**WHAT IS NEEDED:** Can you output the material exactly as written, minus any pictures it holds?

**GIVEN DATA:**
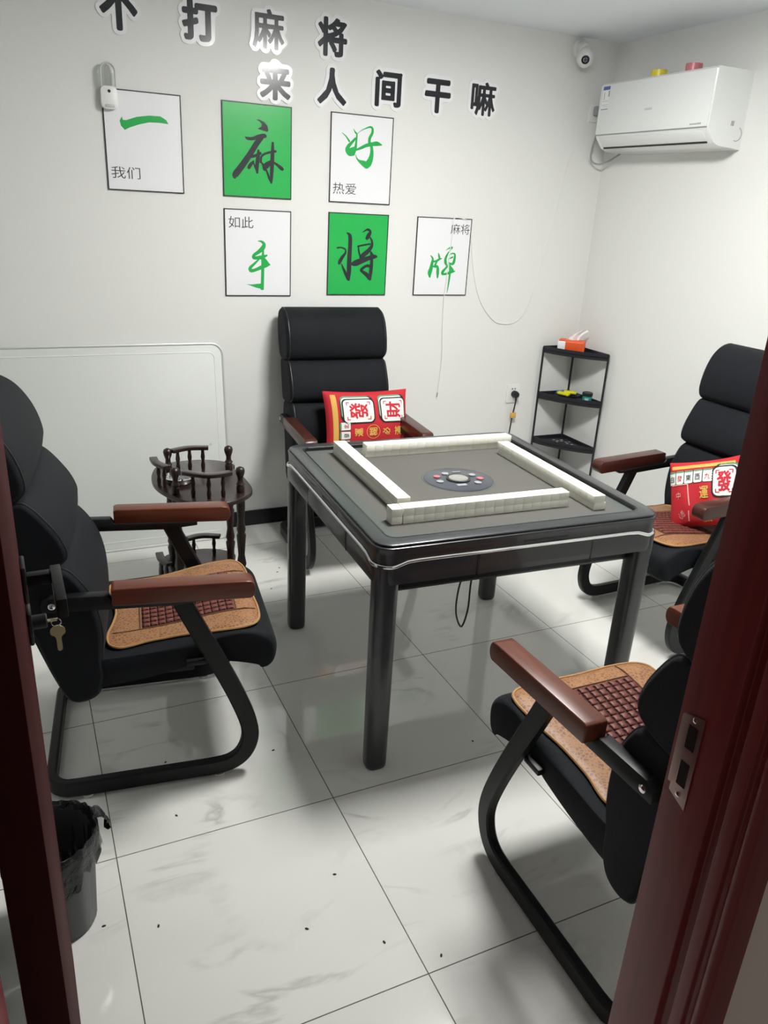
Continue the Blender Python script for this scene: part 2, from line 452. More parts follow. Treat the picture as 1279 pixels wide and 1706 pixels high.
# keys left in the lock
kt = thing('key', 'pale metal key on a small ring hanging from the open door lock', 'key', (-.026, .625+.687, .912))
MB().box((.000,-.004,-.001), (.026,.004,.001)).lathe([(.003,0),(.003,.010)],8,(.022,0,0),Matrix.Rotation(PI/2,3,'Y')).build('inserted_blade', M['brass'], kt, bevel=.0003)
MB().tube([(.030+.008*math.cos(a), 0, -.006+.008*math.sin(a)) for a in [2*PI*k/16 for k in range(17)]], .0011, 6).build('key_ring', M['chrome'], kt)
kk = MB().prism([(q.x,q.y) for q in catmull([(-.013,-.010,0),(0,-.002,0),(.013,-.010,0),(.014,-.022,0),(.006,-.031,0),(.006,-.058,0),(0,-.063,0),(-.004,-.058,0),(-.005,-.031,0),(-.014,-.022,0)],3,True)], -.0012, .0012)
kk.xform(lambda p: Vector((p.x*.85 + .031, p.z, p.y*.85 - .010)))
kk.build('hanging_key', M['brass'], kt)

# ceiling lamp
cl = thing('ceiling_light', 'square white ceiling panel lamp above the mahjong table', 'lamp', (LAMP_POS[0], LAMP_POS[1], H))
fr = MB(); s = LAMP_SIZE/2
for a, b in (((-s-.02,-s-.02),(s+.02,-s)),((-s-.02,s),(s+.02,s+.02)),((-s-.02,-s),(-s,s)),((s,-s),(s+.02,s))):
    fr.box((a[0],a[1],-.03), (b[0],b[1],0))
fr.build('lamp_frame', M['plastic_white'], cl, bevel=.002)
MB().box((-s,-s,-.044), (s,s,-.002)).build('diffuser', emit('lamp_diffuser', (1,.99,.96), LAMP_POWER), cl, smooth=0)

# ================================================================== WALL LETTERING AND POSTERS
STK = [('不',.502,2.30,.145,.175,'upper row, first, half cut off by the picture edge'),('打',.822,2.285,.145,.148,''),('麻',1.116,2.291,.142,.150,''),('将',1.409,2.296,.138,.150,''),
       ('来',1.146,2.095,.140,.143,''),('人',1.413,2.104,.140,.148,''),('间',1.693,2.121,.135,.150,''),('干',1.955,2.116,.137,.145,''),('嘛',2.210,2.128,.140,.148,'')]
WORD = ['first of the upper row', 'second of the upper row', 'third of the upper row, above the green poster', 'last of the upper row',
        'first of the lower row', 'second of the lower row', 'third of the lower row', 'fourth of the lower row', 'last of the lower row']
for (ch, x, z, w, h_, _), wd in zip(STK, WORD):
    t = thing('character_sticker', f'black character {ch} on white die-cut wall sticker, {wd}', 'sticker', (x, YB, z), group='slogan stickers on the back wall', rot=(PI/2,0,0))
    e_ = .0064 if ch in '不打人干' else .0054 if ch in '来间将' else .0040
    v, f = bold_shape(*glyph(ch, w-2*e_, h_-2*e_), e_)
    bk = MB()
    for lp in die_cut(v, f, .0145)[:1]: bk.prism(lp, 0, .005)
    bk.build('backing', M['sticker'], t)
    MB().add([(a,b,.0056) for a,b in v], f).build('printed_character', M['ink'], t, smooth=0)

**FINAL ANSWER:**
Continue the Blender Python script for this scene: part 2, from line 452. More parts follow. Treat the picture as 1279 pixels wide and 1706 pixels high.
# keys left in the lock
kt = thing('key', 'pale metal key on a small ring hanging from the open door lock', 'key', (-.026, .625+.687, .912))
MB().box((.000,-.004,-.001), (.026,.004,.001)).lathe([(.003,0),(.003,.010)],8,(.022,0,0),Matrix.Rotation(PI/2,3,'Y')).build('inserted_blade', M['brass'], kt, bevel=.0003)
MB().tube([(.030+.008*math.cos(a), 0, -.006+.008*math.sin(a)) for a in [2*PI*k/16 for k in range(17)]], .0011, 6).build('key_ring', M['chrome'], kt)
kk = MB().prism([(q.x,q.y) for q in catmull([(-.013,-.010,0),(0,-.002,0),(.013,-.010,0),(.014,-.022,0),(.006,-.031,0),(.006,-.058,0),(0,-.063,0),(-.004,-.058,0),(-.005,-.031,0),(-.014,-.022,0)],3,True)], -.0012, .0012)
kk.xform(lambda p: Vector((p.x*.85 + .031, p.z, p.y*.85 - .010)))
kk.build('hanging_key', M['brass'], kt)

# ceiling lamp
cl = thing('ceiling_light', 'square white ceiling panel lamp above the mahjong table', 'lamp', (LAMP_POS[0], LAMP_POS[1], H))
fr = MB(); s = LAMP_SIZE/2
for a, b in (((-s-.02,-s-.02),(s+.02,-s)),((-s-.02,s),(s+.02,s+.02)),((-s-.02,-s),(-s,s)),((s,-s),(s+.02,s))):
    fr.box((a[0],a[1],-.03), (b[0],b[1],0))
fr.build('lamp_frame', M['plastic_white'], cl, bevel=.002)
MB().box((-s,-s,-.044), (s,s,-.002)).build('diffuser', emit('lamp_diffuser', (1,.99,.96), LAMP_POWER), cl, smooth=0)

# ================================================================== WALL LETTERING AND POSTERS
STK = [('不',.502,2.30,.145,.175,'upper row, first, half cut off by the picture edge'),('打',.822,2.285,.145,.148,''),('麻',1.116,2.291,.142,.150,''),('将',1.409,2.296,.138,.150,''),
       ('来',1.146,2.095,.140,.143,''),('人',1.413,2.104,.140,.148,''),('间',1.693,2.121,.135,.150,''),('干',1.955,2.116,.137,.145,''),('嘛',2.210,2.128,.140,.148,'')]
WORD = ['first of the upper row', 'second of the upper row', 'third of the upper row, above the green poster', 'last of the upper row',
        'first of the lower row', 'second of the lower row', 'third of the lower row', 'fourth of the lower row', 'last of the lower row']
for (ch, x, z, w, h_, _), wd in zip(STK, WORD):
    t = thing('character_sticker', f'black character {ch} on white die-cut wall sticker, {wd}', 'sticker', (x, YB, z), group='slogan stickers on the back wall', rot=(PI/2,0,0))
    e_ = .0064 if ch in '不打人干' else .0054 if ch in '来间将' else .0040
    v, f = bold_shape(*glyph(ch, w-2*e_, h_-2*e_), e_)
    bk = MB()
    for lp in die_cut(v, f, .0145)[:1]: bk.prism(lp, 0, .005)
    bk.build('backing', M['sticker'], t)
    MB().add([(a,b,.0056) for a,b in v], f).build('printed_character', M['ink'], t, smooth=0)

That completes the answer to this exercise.